Парламентарии, даже обладая формальными полномочиями, на практике не спешат или просто боятся их применять. Тем более в публичной сфере.
Да и за кулисами, в тихих думских коридорах серьезные баталии в последние годы были слабо представимы. За исключением совсем частных вопросов вроде перевода стрелок часов или откровенно рекламных «наездов» на отдельных членов правительства, депутаты не демонстрировали стремления к повышению политической капитализации парламента. Даже бюджетный процесс — казалось, речь идет о больших деньгах, вот уж где не стоило бы самоустраняться — все более проходил вне стен парламента.
Последнее, пожалуй, станет основной проверкой для Госдумы нового образца. За бюджет на будущий год депутаты вряд ли всерьез зацепятся, там еще не все в кабинеты-то въехали. А вот в будущем году бюджетный процесс будет серьезной проверкой на дееспособность и экзаменом на «усиление политической роли парламента».

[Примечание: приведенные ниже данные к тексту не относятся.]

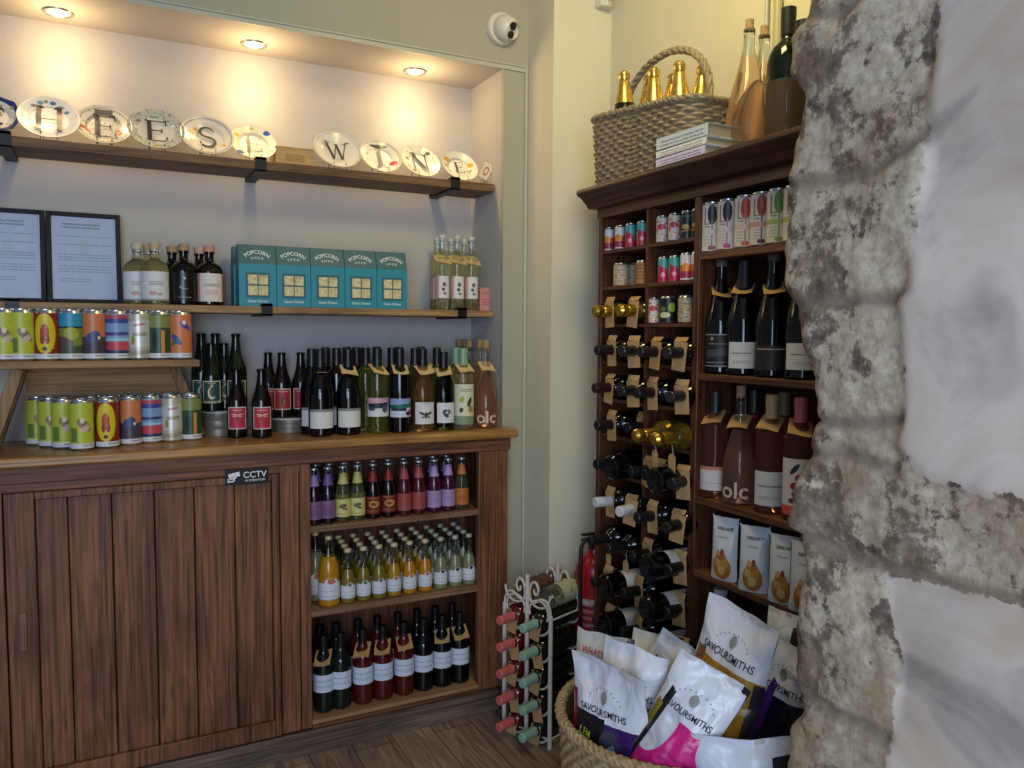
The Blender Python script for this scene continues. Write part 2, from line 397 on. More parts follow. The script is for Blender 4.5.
plate(104, 126, .158, 'E', 'D0CBBB', [('o', .5, .5, .46, .46, 0, 'A9A795', .93), ('o', .5, .5, .33, .33, 0, '9D9A88', .9), ('r', .5, .86, .16, .05, 0, '6B625A'), ('n', 22, .63, '8B8272')]+fl((.14, .42, .05, 'C65A2A'), (.22, .36, .05, 'D4703A'), (.80, .36, .06, 'CF6530'), (.88, .42, .05, 'C65A2A'), (.74, .44, .04, 'D98A4A')), 'plate with orange flowers and grey castle lettered E, first E of the word', tc='453C38', ts=.085)
plate(156, 131, .168, 'E', 'B9BBAE', [('n', 15, .56, '8C9484'), ('e', .5, .5, .32, .32, 0, 'CFCFC4')]+fl((.15, .55, .04, 'DAD6C8'), (.2, .7, .04, '75806A'), (.8, .66, .04, 'DAD6C8'), (.5, .1, .05, 'A9A23C')), 'grey-green leafy plate lettered E, second E of the word', tc='39363A', ts=.085)
plate(207, 134, .164, 'S', 'C9C6BE', [('o', .5, .5, .47, .47, 0, '9A9C9E', .93)]+fl((.2, .6, .06, 'C97F4A'), (.14, .5, .05, 'B77A58'), (.25, .42, .05, 'A0A27A'), (.3, .7, .05, 'CC9A55'), (.2, .35, .04, 'D0A070'), (.8, .3, .04, 'C97F4A')), 'pale plate with orange blossom at its left side lettered S', tc='2B2728', ts=.085)
plate(253, 141, .150, 'E', 'DFDAC4', [('o', .5, .5, .34, .34, 0, 'C9C2A4', .9)]+fl((.82, .82, .08, '3C62B0'), (.2, .18, .08, '3C62B0'), (.16, .7, .06, 'C9B04A'), (.5, .92, .05, 'C9A94A'), (.86, .3, .06, '7F9850'), (.5, .07, .05, '8AA060')), 'plate with two blue butterflies and yellow flowers lettered E, third E of the word', tc='453C38', ts=.065)
plate(337, 151, .165, 'W', 'DAD7CD', [('o', .5, .5, .48, .48, 0, 'B8B5AA', .96), ('n', 30, .68, 'B0AA9C')], 'plain white plate lettered W, right of the little wooden crate', tc='4A4644', ts=.075)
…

Тем не менее проверки бюджетом 18-го года ждать еще долго. Уже до нового, 2017 года эта Дума должна показать характер и претензию на влияние. Иначе за 3–4 месяца сложится образ тот же, что и был. Избавиться от него в дальнейшем будет практически невозможно. И наоборот: именно сейчас тот момент, когда Думе надо кого-то победить — например, правительство, отдельные ведомства и компании или региональные власти.
Если центр лоббизма хотя бы отчасти вернется из министерств и ведомств в парламент, а некоторые принципиальные законы начнут писать, а не штамповать в Думе, будет предмет для разговора.
Избирателям от этого хуже точно быть не должно, а депутаты теоретически могут получить серьезные профиты. Пока же скорее представляется нечто вроде британских заголовков, но с ровно обратным знаком: «Парламент не правит — и что не так?».